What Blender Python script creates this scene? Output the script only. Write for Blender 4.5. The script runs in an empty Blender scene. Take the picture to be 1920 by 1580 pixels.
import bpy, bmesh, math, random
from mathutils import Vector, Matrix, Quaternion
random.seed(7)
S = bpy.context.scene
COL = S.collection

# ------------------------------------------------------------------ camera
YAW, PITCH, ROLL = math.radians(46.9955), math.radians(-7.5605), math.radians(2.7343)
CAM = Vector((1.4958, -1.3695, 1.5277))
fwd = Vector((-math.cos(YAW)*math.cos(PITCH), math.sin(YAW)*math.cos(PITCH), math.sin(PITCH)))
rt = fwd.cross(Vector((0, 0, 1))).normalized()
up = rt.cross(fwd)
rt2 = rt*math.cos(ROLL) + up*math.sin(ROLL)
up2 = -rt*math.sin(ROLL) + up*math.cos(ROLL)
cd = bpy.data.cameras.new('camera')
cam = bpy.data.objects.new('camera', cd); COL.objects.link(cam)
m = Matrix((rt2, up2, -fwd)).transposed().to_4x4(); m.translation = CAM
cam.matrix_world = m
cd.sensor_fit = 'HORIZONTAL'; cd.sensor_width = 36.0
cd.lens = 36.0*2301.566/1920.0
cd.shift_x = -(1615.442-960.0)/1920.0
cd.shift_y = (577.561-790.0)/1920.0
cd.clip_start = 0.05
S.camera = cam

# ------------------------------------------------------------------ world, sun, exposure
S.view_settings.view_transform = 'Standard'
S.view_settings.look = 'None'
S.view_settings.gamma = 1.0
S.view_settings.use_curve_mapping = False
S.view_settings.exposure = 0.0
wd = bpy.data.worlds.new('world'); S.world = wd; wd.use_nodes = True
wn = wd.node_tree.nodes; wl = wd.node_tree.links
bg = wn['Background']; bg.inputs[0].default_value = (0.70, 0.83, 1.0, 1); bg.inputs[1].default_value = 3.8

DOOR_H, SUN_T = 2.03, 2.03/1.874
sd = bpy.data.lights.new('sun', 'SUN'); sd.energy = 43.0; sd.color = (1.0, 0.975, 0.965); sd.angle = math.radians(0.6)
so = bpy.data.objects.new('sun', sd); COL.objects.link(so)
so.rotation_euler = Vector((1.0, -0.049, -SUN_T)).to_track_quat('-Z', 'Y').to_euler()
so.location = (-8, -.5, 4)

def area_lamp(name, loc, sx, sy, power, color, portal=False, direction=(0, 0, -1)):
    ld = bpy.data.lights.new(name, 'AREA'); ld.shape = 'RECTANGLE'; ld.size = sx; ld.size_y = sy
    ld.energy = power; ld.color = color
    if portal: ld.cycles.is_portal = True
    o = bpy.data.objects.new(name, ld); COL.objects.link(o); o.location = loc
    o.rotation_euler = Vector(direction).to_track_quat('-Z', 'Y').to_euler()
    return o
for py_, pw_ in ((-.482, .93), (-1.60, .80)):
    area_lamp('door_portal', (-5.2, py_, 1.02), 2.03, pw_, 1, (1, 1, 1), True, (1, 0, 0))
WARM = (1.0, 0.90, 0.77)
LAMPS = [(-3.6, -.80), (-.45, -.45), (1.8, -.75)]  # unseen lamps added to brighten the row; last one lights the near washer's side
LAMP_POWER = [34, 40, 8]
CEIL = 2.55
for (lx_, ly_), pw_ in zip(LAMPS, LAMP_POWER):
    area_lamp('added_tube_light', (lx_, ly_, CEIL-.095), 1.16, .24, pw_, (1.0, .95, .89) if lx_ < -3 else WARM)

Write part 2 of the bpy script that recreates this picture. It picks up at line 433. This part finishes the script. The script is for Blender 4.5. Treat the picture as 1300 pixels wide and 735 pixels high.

• [Written exercise] Looking at the entries above, say how many lines contain the word "scene". Only the number is wanted.

• [Answer to the task] 2